Half of the shortfall in the budget can be attributed to projected reduced state funding, salaries, higher energy costs and pensions.

Discussion included cost-saving measure, including fewer offered courses at UC, more layoffs and cuts to financial aid. Yudof said the university plans to enroll more out-of-state students who pay higher tuition, reducing admission for in-state students. This would be a significant break from the state’s Master Plan for Higher Education.

“The moment is fast approaching when the university will no longer be able to guarantee admission to all California applicants who meet the eligibility criteria,” Yudof said to the board, as reported by the San Francisco Chronicle.

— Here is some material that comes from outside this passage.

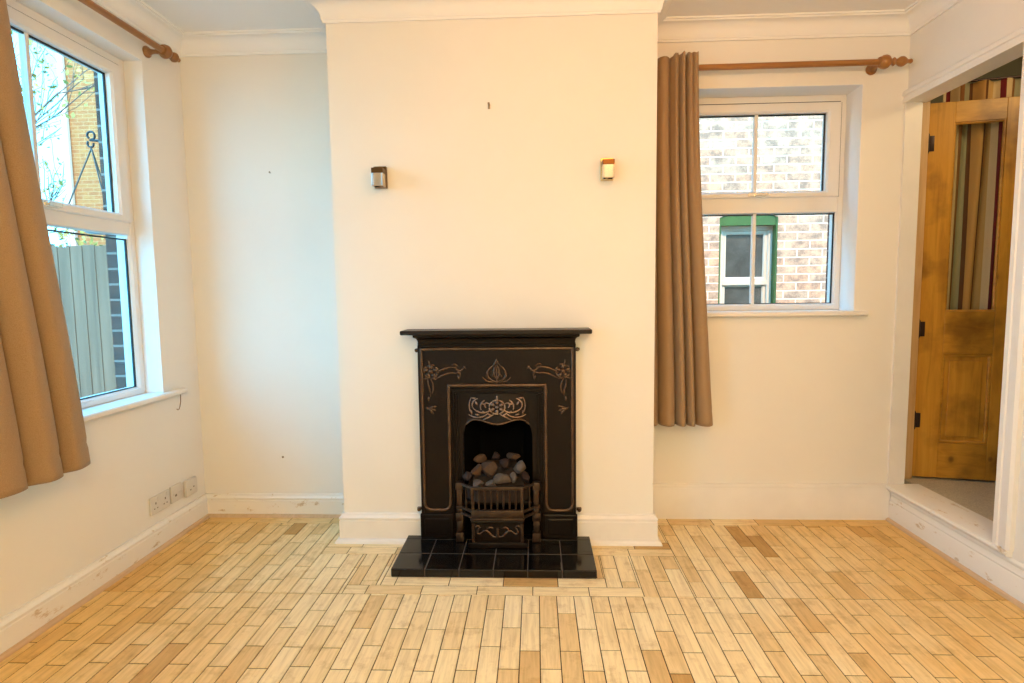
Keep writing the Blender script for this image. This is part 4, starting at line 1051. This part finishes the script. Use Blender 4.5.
MB().lathe((cx_, yb_, 1.535), (0, 0, 1), [(0, .04), (.03, .09), (.07, .125), (.09, .13), (.092, .12), (.075, .115)], 20).build('basket', M['moss'], hbk, smooth=True)

# ------------------------------------------------------------------ light
w = bpy.data.worlds.new('World'); SC.world = w; w.use_nodes = True
bg = w.node_tree.nodes['Background']
sky = N(w.node_tree, 'ShaderNodeTexCoord'); sz = N(w.node_tree, 'ShaderNodeSeparateXYZ'); L(w.node_tree, sky.outputs['Generated'], sz.inputs[0])
rr = ramp(w.node_tree, [(0, (.17, .66, 1.0)), (.3, (.115, .57, 1.0)), (1, (.10, .53, 1.0))]); L(w.node_tree, sz.outputs['Z'], rr.inputs['Fac'])
L(w.node_tree, rr.outputs['Color'], bg.inputs['Color']); bg.inputs['Strength'].default_value = 9.6
def point(name, loc, e, col, r):
    l = bpy.data.lights.new(name, 'POINT'); l.energy = e; l.color = col; l.shadow_soft_size = r
    o = bpy.data.objects.new(name, l); COL.objects.link(o); o.location = loc; return o
point('ceiling_and_fill_lamp', (.55, -1.65, 2.2), 17, (1, .26, .02), .10)
point('ceiling_and_fill_lamp', (.20, -3.7, 1.9), 72, (1, .74, .34), .14)  # rear one is an added fill light, evening out the room
point('hall_fill_light', (2.55, -.75, 2.35), 13, (1, .74, .42), .08)  # added unseen light that brightens the pine door and hall
sl = bpy.data.lights.new('sun', 'SUN'); sl.energy = 8.0; sl.color = (1, .70, .42); sl.angle = math.radians(3)
so = bpy.data.objects.new('sun', sl); COL.objects.link(so); so.rotation_euler = Vector((-.30, 1, -1.15)).to_track_quat('-Z', 'Y').to_euler()
def portal(loc, rot, sx, sy):
    l = bpy.data.lights.new('window_daylight', 'AREA'); l.shape = 'RECTANGLE'; l.size = sx; l.size_y = sy; l.cycles.is_portal = True
    o = bpy.data.objects.new('window_daylight', l); COL.objects.link(o); o.location = loc; o.rotation_euler = rot
portal((-2.09, -.80, 1.53), (0, math.radians(-90), 0), 1.6, 1.03)
portal((-2.09, -3.4, 1.53), (0, math.radians(-90), 0), 1.6, 1.32)  # portal of the added window
portal((1.178, .31, 1.66), (math.radians(-90), 0, 0), .93, 1.15)

# ------------------------------------------------------------------ camera
f_px, pitch, yaw, roll = 569.86, .0867, .0421, -.0116
F = Vector((-math.sin(yaw) * math.cos(pitch), math.cos(yaw) * math.cos(pitch), -math.sin(pitch)))
R = Vector((math.cos(yaw), math.sin(yaw), 0)); U_ = R.cross(F)
c, s = math.cos(roll), math.sin(roll)
R2 = R * c + U_ * s; U2 = U_ * c - R * s
cam = bpy.data.cameras.new('camera'); cam.sensor_width = 36; cam.sensor_fit = 'HORIZONTAL'; cam.lens = 36 * f_px / 1024; cam.clip_start = .02; cam.clip_end = 200
co = bpy.data.objects.new('camera', cam); COL.objects.link(co)
mw = Matrix((R2, U2, -F)).transposed().to_4x4(); mw.translation = Vector((0, -3.0, 1.216)); co.matrix_world = mw
SC.camera = co
vs_ = SC.view_settings; vs_.view_transform = 'Standard'; vs_.look = 'None'; vs_.gamma = 1; vs_.use_curve_mapping = False; vs_.exposure = -0.05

About 20,000 to 30,000 qualified students would be turned away under the new “holistic review” policy that was endorsed on Wednesday by the UC Regents’ committee on educational policy. Admissions at UC Los Angeles, UC Berkeley and other top-tier colleges and universities currently practice this holistic review, in which a reviewer examines a range of academic and nonacademic achievements and then assigns a score to each applicant. This move from the current point-based formula would require extensive training for application readers, and it would reportedly be more costly than the system already in place.

“I have no doubt that this expansion of holistic review puts in place an admissions method that fully comprehends the complex challenges many of our applicants face and evaluates these students equitably,” Yudof said, as reported by the UC Office of the President UC Newsroom.

Yudof will make specific budgetary recommendations in March.